On an initiative ordered by Chief Minister Pema Khandu, the district authorities organised a currency disbursement van and the local SBI branch has started helping people exchange their old notes, Bosai said.

In Anjaw, which shares a boundary with both China and Myanmar, people are facing a crunch of notes.

“Believe it or not, Anjaw district has only one SBI branch, located at Hawai. Even under normal circumstances, people have to travel to Hawai to withdraw or deposit money. They have been facing unbelievable difficulty because even after travelling up to 100 km on shared taxis, they have to return after seeing the ‘No Cash’ notice outside the bank,” said Hage Ruja, additional deputy commissioner of Anjaw. Hawai also has the only ATM in the district, now shut for almost a week now.

Currency consignments anyway take a long time to reach remote towns of Arunachal Pradesh, many of which are not connected by proper roads. “We initially thought of air-dropping notes to remote circle towns. But then when that did not work out, we are now sending currency stocks by road,” said Tilak Dhar, SBI deputy general manager in charge of the state.

In Manipur, an ongoing road blockade has also stopped supply of essential items. Most ATMs in Imphal and elsewhere are shut.

In Nagaland, only a few ATMs in Dimapur and Kohima functioned on Monday, but those ran dry within hours. ATMs are yet to be replenished in Mizoram and Tripura too.

An official in Agartala said Rs 2,000 notes worth Rs 200 crore, airlifted five days ago, was almost exhausted by Monday. “Besides, those who got these notes have not been able to buy anything because change is not available.”
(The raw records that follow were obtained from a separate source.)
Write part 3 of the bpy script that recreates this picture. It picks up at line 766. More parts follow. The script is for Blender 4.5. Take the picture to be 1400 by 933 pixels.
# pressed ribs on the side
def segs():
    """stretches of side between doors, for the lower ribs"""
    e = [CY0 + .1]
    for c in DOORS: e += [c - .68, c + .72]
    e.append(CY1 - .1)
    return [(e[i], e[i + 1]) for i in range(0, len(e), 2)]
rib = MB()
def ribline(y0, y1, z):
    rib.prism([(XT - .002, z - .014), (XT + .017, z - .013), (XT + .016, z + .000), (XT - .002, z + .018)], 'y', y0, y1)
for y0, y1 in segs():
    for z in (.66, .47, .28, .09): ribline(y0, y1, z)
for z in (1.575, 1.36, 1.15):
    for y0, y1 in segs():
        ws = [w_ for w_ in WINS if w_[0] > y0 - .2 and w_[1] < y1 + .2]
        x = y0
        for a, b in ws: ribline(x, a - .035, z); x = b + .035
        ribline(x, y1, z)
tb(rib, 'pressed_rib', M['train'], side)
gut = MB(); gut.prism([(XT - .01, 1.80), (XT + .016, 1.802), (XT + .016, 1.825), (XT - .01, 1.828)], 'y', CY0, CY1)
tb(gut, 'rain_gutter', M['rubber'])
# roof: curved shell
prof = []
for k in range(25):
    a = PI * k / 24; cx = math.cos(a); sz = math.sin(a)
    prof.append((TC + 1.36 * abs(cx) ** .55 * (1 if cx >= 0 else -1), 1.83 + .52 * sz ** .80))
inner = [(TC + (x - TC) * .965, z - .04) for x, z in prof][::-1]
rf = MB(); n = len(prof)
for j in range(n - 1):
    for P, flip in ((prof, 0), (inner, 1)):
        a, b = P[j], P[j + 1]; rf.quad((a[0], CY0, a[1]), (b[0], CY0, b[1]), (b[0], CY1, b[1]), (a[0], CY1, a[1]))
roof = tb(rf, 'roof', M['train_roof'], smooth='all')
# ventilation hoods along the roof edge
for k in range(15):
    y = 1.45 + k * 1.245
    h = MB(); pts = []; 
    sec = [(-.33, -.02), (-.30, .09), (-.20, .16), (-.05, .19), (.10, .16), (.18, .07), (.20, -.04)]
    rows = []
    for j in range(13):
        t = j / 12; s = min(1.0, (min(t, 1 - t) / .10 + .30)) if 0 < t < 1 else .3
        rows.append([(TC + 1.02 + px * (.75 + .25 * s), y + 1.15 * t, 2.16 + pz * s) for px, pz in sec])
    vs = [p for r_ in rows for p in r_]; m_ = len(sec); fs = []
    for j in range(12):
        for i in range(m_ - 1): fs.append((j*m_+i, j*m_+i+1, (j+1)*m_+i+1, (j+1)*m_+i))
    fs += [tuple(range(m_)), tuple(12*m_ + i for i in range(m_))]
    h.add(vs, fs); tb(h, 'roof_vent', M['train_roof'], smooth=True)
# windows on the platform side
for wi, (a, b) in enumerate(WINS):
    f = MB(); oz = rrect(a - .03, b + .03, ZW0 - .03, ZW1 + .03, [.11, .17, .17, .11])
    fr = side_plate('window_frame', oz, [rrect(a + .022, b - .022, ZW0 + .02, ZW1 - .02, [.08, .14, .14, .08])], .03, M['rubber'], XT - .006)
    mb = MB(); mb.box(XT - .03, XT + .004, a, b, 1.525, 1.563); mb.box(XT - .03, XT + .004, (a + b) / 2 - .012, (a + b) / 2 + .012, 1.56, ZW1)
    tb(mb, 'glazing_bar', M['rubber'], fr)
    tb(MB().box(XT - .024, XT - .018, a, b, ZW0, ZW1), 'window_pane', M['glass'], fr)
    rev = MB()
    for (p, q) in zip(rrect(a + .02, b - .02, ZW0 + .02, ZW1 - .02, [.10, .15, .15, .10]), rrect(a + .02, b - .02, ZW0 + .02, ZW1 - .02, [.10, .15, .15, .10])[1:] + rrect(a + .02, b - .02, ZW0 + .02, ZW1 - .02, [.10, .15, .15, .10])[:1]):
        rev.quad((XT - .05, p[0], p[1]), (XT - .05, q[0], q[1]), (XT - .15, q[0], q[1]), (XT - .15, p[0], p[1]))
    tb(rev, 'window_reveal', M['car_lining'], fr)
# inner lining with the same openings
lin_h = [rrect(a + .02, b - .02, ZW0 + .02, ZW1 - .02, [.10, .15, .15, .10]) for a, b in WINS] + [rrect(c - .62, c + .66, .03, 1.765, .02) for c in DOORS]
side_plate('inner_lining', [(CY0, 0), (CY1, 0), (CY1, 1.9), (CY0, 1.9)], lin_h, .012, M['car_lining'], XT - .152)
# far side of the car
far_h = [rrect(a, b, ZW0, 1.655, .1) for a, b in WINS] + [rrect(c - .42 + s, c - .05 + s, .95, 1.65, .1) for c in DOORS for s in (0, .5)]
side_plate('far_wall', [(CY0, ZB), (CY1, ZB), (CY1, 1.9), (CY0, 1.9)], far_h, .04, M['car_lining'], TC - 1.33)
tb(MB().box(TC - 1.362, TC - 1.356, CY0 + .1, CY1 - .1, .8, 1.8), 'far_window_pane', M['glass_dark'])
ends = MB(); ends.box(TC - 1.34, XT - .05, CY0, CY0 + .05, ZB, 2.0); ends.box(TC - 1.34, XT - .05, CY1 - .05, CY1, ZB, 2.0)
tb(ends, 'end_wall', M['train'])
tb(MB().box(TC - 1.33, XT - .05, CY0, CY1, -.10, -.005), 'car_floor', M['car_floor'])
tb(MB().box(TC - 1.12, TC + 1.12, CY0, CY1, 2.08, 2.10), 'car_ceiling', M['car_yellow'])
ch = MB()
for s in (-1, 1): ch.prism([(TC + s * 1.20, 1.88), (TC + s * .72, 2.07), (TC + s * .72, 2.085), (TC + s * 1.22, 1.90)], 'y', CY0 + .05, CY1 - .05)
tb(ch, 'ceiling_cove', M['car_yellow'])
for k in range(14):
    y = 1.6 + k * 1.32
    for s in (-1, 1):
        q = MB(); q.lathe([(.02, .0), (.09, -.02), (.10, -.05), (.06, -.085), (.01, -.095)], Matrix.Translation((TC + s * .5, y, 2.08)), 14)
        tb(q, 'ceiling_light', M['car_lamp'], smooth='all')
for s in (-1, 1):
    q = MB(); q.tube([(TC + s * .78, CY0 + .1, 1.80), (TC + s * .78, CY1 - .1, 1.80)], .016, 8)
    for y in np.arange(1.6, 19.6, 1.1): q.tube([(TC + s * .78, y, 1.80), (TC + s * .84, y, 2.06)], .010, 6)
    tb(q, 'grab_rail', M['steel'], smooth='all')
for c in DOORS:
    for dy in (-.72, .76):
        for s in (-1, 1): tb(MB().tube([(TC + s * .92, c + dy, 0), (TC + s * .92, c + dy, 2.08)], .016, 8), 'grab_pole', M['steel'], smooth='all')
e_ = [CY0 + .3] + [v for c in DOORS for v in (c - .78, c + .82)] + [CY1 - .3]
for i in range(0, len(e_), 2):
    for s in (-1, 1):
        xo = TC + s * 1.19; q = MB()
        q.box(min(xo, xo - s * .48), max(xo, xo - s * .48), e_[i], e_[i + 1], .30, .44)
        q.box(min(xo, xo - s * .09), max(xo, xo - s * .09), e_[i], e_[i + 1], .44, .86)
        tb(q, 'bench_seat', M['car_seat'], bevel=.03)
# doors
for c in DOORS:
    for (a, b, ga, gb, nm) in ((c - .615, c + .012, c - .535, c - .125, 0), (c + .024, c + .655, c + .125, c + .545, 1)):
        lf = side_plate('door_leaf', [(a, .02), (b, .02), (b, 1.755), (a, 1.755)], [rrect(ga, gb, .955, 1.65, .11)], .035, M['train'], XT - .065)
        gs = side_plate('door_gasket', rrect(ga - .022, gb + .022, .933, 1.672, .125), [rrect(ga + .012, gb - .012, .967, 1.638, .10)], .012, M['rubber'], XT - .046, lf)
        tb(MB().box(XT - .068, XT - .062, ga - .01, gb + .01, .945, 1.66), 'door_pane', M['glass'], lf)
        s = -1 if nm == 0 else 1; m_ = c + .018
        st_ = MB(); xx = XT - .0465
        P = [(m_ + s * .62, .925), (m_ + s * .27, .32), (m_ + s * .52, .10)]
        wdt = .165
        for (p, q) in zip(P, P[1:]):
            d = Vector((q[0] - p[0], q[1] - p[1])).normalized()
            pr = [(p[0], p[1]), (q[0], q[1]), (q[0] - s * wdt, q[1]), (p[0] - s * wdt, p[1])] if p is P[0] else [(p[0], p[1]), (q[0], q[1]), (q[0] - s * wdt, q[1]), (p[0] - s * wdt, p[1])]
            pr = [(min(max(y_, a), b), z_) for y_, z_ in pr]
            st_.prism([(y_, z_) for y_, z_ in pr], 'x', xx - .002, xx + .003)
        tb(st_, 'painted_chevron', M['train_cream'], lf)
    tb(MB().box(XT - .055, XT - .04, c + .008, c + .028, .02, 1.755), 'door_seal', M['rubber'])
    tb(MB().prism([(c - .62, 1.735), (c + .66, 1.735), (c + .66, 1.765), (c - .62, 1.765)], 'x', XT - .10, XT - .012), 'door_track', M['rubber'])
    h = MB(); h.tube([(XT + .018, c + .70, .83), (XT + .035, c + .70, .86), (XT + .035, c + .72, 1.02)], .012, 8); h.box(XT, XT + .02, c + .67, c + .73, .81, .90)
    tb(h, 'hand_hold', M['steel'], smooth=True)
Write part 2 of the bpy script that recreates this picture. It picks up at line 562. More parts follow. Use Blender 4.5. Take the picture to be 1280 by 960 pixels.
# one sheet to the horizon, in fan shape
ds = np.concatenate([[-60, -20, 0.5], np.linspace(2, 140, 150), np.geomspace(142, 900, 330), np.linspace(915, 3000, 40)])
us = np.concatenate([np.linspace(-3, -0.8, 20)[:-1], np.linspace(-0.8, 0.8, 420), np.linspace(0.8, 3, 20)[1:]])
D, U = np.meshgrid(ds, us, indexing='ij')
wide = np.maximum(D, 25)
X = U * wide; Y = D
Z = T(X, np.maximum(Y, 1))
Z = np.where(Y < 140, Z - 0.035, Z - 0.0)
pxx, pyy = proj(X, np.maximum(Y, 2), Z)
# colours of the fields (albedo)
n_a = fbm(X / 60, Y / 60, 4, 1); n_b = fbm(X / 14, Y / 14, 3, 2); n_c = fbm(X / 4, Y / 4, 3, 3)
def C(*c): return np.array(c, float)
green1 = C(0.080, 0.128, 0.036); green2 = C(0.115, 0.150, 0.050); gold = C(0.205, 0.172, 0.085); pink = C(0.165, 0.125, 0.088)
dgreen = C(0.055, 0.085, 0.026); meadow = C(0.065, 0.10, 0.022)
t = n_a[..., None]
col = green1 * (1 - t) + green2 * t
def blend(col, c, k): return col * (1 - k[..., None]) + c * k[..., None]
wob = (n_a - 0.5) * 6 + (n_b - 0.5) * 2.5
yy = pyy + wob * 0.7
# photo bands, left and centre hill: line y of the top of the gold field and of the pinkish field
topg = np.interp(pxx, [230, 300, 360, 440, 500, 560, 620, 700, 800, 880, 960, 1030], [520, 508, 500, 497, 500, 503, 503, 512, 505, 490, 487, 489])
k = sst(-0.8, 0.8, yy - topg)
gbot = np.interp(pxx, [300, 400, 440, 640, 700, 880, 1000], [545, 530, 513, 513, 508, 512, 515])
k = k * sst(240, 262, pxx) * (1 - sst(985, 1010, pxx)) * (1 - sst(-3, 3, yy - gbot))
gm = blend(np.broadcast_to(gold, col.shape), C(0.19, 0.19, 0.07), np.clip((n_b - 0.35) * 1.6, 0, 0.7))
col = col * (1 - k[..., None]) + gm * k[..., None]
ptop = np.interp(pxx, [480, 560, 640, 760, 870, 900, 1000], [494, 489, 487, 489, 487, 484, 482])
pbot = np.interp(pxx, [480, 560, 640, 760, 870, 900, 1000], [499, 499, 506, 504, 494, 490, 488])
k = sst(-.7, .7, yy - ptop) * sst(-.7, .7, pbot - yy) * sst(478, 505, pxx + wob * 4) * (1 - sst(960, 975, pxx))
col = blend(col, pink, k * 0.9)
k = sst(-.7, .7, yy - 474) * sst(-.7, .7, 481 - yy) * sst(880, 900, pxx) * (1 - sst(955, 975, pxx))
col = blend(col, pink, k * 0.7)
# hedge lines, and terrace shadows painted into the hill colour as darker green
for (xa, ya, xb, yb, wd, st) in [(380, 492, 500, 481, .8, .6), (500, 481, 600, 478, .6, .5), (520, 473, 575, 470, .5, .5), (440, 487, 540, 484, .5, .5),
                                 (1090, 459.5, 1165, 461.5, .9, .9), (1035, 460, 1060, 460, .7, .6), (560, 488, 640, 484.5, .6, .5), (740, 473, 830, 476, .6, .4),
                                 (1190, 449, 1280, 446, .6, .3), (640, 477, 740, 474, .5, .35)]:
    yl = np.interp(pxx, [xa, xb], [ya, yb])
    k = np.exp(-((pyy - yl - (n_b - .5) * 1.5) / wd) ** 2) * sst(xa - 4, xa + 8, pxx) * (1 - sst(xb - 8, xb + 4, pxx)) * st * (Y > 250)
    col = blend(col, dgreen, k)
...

The ruling Left Front has made demonetisation an issue for Saturday’s assembly bypoll in Barjala, Agartala. “While Prime Minister Narendra Modi has been trying to help big industrialists who had invested in his campaign in 2014, the common man is suffering due to the withdrawal of Rs 500 and Rs 1,000 notes,” Chief Minister Manik Sarkar said at an election rally Monday.

In Guwahati, too, ATMs were either shut or remained open briefly before cash ran out. Monday being a bank holiday, the SBI introduced mobile points for exchange of notes at four locations each in Guwahati, Tezpur and Imphal.